Aim of the exercise
Quote the full listing word for word.

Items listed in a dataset
--

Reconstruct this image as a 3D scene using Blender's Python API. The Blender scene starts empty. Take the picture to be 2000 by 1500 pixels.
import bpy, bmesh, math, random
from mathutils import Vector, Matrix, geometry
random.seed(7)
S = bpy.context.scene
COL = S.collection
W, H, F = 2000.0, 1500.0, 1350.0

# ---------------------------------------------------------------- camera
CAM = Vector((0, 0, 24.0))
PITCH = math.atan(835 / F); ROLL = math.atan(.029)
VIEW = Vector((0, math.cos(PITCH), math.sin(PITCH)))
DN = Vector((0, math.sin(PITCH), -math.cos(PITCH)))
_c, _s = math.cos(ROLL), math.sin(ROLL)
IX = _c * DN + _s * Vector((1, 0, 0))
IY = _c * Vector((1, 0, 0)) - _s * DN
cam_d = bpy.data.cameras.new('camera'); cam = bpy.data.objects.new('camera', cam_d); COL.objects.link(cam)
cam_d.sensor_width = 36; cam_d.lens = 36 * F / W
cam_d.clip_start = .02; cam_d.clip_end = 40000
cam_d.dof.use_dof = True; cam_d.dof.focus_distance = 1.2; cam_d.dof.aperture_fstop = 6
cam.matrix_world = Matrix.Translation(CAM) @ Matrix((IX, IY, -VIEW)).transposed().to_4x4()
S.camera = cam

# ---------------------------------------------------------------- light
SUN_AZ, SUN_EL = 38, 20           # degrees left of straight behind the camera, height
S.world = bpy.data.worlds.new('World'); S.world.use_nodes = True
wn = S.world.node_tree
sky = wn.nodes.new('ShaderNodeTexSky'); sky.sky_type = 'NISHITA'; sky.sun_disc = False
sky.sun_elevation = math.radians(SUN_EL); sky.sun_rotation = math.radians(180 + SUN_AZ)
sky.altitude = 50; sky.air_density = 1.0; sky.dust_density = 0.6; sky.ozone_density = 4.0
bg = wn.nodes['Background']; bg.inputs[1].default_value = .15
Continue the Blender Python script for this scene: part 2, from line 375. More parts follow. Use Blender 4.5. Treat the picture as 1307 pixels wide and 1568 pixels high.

--

Answer for this exercise
Reconstruct this image as a 3D scene using Blender's Python API. The Blender scene starts empty. Take the picture to be 2000 by 1500 pixels.
import bpy, bmesh, math, random
from mathutils import Vector, Matrix, geometry
random.seed(7)
S = bpy.context.scene
COL = S.collection
W, H, F = 2000.0, 1500.0, 1350.0

# ---------------------------------------------------------------- camera
CAM = Vector((0, 0, 24.0))
PITCH = math.atan(835 / F); ROLL = math.atan(.029)
VIEW = Vector((0, math.cos(PITCH), math.sin(PITCH)))
DN = Vector((0, math.sin(PITCH), -math.cos(PITCH)))
_c, _s = math.cos(ROLL), math.sin(ROLL)
IX = _c * DN + _s * Vector((1, 0, 0))
IY = _c * Vector((1, 0, 0)) - _s * DN
cam_d = bpy.data.cameras.new('camera'); cam = bpy.data.objects.new('camera', cam_d); COL.objects.link(cam)
cam_d.sensor_width = 36; cam_d.lens = 36 * F / W
cam_d.clip_start = .02; cam_d.clip_end = 40000
cam_d.dof.use_dof = True; cam_d.dof.focus_distance = 1.2; cam_d.dof.aperture_fstop = 6
cam.matrix_world = Matrix.Translation(CAM) @ Matrix((IX, IY, -VIEW)).transposed().to_4x4()
S.camera = cam

# ---------------------------------------------------------------- light
SUN_AZ, SUN_EL = 38, 20           # degrees left of straight behind the camera, height
S.world = bpy.data.worlds.new('World'); S.world.use_nodes = True
wn = S.world.node_tree
sky = wn.nodes.new('ShaderNodeTexSky'); sky.sky_type = 'NISHITA'; sky.sun_disc = False
sky.sun_elevation = math.radians(SUN_EL); sky.sun_rotation = math.radians(180 + SUN_AZ)
sky.altitude = 50; sky.air_density = 1.0; sky.dust_density = 0.6; sky.ozone_density = 4.0
bg = wn.nodes['Background']; bg.inputs[1].default_value = .15
Continue the Blender Python script for this scene: part 2, from line 375. More parts follow. Use Blender 4.5. Treat the picture as 1307 pixels wide and 1568 pixels high.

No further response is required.